■ EXERCISE GOAL ■
List each line of the data in which the string "More" appears.

■ PROVIDED INFORMATION ■

_ _ _ _ _ _ _

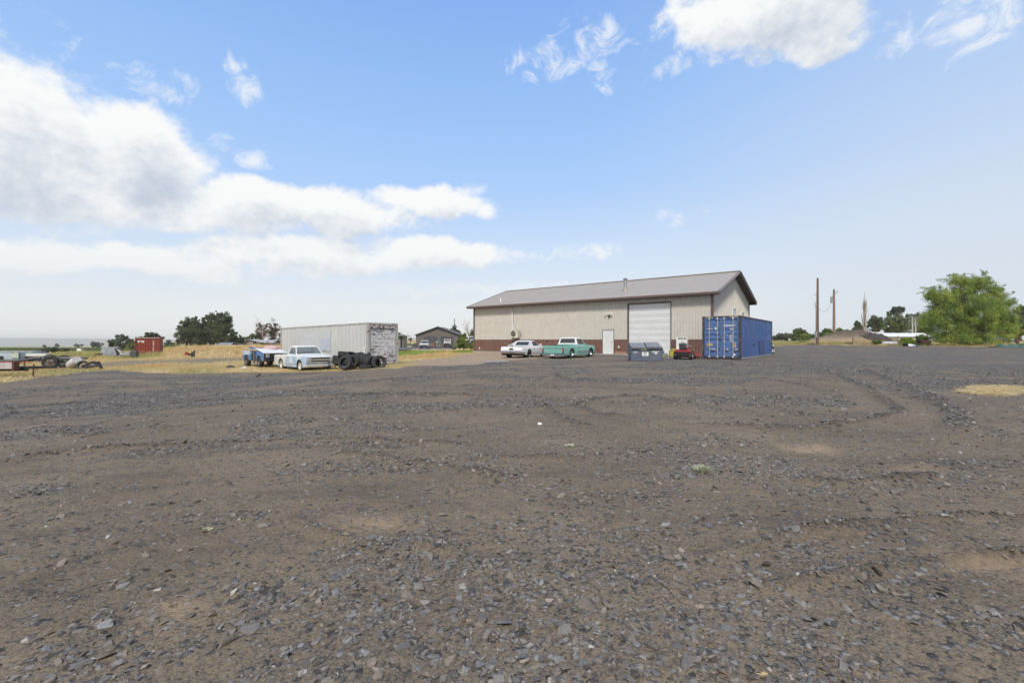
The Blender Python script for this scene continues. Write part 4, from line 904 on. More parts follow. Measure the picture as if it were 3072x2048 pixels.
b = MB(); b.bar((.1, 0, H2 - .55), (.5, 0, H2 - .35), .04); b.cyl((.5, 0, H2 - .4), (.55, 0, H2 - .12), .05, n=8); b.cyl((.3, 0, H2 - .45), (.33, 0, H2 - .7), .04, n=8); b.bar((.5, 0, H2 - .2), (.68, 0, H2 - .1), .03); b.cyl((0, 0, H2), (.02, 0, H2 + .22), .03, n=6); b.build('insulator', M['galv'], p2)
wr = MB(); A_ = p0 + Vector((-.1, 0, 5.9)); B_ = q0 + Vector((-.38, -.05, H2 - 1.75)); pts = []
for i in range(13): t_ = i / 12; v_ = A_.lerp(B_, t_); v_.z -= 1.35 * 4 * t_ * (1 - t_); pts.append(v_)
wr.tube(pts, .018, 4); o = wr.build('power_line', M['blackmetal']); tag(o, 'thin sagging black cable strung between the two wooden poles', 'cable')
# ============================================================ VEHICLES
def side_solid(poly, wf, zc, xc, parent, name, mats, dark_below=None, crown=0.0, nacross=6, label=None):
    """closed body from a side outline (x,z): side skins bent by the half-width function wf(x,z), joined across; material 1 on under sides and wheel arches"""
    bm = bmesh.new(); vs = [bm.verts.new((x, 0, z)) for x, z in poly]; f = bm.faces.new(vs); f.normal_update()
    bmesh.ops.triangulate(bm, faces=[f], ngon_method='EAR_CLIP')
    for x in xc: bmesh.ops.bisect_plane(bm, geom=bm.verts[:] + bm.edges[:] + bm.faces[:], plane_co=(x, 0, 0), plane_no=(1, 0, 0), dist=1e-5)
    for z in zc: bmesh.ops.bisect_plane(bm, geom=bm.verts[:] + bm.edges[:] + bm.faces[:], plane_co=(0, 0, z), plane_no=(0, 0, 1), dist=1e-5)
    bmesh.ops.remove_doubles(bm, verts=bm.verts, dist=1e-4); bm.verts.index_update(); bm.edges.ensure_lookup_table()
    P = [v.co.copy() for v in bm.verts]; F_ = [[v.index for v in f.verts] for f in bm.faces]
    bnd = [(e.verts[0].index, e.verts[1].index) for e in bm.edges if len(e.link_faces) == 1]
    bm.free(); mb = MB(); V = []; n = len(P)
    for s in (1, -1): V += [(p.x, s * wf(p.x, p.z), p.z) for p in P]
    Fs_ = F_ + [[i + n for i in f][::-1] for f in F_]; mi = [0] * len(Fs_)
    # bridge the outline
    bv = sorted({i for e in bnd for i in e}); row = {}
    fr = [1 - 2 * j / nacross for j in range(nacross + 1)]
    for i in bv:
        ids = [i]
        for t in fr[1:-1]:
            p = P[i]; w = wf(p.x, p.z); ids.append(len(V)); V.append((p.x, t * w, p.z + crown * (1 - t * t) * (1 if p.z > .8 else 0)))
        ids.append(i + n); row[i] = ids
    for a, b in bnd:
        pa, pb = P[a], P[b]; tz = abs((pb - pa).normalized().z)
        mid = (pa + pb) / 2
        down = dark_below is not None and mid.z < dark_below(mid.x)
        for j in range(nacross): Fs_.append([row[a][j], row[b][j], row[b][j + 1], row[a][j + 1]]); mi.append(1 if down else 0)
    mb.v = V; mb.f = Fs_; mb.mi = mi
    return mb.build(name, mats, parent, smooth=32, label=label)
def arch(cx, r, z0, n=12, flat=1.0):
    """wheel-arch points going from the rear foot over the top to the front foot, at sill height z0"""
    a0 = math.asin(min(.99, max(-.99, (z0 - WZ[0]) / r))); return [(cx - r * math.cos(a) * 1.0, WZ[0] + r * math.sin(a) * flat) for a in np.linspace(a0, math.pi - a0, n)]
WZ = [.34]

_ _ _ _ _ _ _

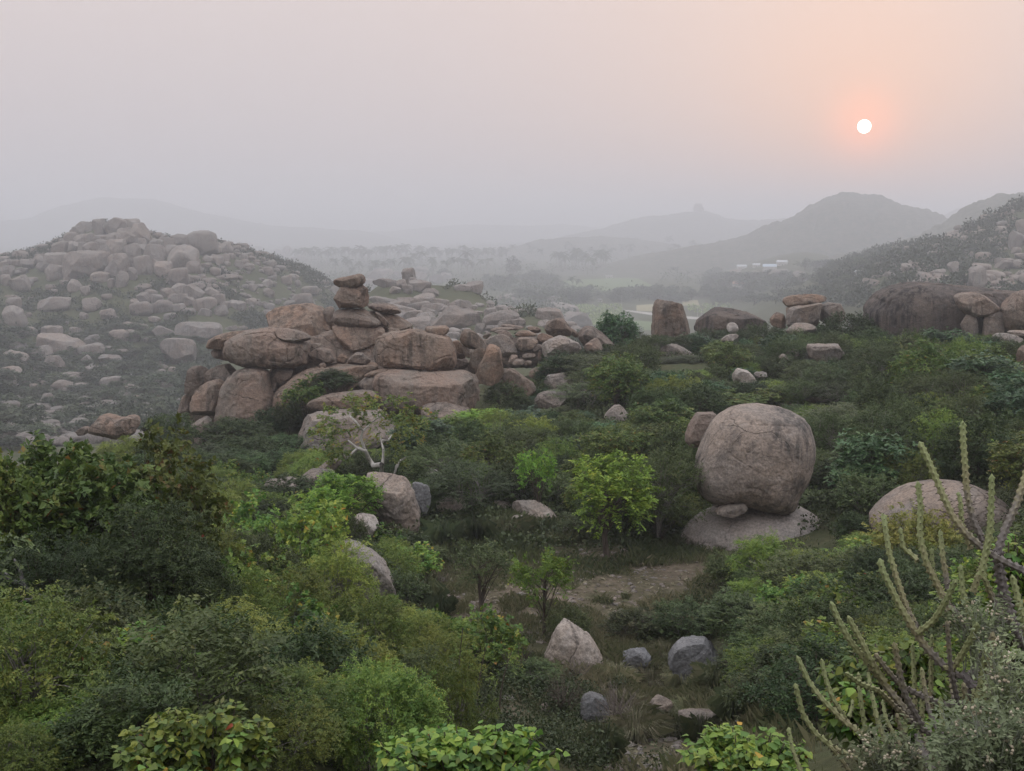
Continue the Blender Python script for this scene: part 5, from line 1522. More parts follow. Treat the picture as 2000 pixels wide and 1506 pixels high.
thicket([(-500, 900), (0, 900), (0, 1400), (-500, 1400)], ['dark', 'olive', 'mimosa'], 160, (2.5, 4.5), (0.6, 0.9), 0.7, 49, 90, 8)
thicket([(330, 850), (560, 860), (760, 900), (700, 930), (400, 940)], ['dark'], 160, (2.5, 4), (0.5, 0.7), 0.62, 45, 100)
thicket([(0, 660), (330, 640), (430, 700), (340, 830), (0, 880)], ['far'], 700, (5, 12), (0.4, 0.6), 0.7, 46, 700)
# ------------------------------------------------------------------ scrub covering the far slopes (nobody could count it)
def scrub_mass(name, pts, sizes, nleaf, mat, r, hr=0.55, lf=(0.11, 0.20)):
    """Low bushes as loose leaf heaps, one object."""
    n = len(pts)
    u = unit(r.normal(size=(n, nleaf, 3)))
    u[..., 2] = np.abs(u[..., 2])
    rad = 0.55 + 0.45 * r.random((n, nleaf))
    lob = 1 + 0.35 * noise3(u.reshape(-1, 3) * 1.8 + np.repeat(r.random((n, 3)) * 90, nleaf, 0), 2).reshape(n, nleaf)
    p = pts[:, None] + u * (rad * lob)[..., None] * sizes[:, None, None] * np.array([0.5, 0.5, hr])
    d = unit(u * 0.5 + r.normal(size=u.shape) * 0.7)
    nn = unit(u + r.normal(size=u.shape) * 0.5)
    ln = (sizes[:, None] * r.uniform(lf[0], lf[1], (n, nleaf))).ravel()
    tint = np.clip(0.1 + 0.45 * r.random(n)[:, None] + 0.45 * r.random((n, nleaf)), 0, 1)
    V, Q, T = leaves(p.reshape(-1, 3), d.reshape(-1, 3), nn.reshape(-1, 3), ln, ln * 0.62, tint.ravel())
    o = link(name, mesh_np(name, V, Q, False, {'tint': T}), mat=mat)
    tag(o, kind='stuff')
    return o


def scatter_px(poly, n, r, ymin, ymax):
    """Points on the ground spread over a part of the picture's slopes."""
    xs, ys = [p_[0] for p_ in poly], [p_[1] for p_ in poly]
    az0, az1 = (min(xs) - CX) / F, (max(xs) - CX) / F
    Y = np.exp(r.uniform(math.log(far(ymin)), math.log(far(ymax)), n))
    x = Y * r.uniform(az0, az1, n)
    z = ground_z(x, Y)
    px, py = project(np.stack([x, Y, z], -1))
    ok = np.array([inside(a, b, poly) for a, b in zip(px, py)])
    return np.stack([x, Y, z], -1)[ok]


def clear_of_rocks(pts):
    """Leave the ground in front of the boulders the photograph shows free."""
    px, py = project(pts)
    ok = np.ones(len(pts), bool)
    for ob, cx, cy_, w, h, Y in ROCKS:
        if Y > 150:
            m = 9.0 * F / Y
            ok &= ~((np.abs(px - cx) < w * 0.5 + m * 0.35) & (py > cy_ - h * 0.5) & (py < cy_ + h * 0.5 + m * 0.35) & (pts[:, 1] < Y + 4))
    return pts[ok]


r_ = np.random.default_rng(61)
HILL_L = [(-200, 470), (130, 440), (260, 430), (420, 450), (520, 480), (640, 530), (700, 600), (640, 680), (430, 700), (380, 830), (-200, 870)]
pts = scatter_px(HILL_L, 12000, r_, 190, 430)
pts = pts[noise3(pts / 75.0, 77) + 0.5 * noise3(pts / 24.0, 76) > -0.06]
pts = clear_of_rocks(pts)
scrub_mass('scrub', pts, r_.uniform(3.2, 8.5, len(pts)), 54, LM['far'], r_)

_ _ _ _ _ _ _

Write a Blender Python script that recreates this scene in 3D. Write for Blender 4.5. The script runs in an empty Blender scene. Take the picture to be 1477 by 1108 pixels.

_ _ _ _ _ _ _

■ RESULT ■
The Blender Python script for this scene continues. Write part 4, from line 904 on. More parts follow. Measure the picture as if it were 3072x2048 pixels.
Continue the Blender Python script for this scene: part 5, from line 1522. More parts follow. Treat the picture as 2000 pixels wide and 1506 pixels high.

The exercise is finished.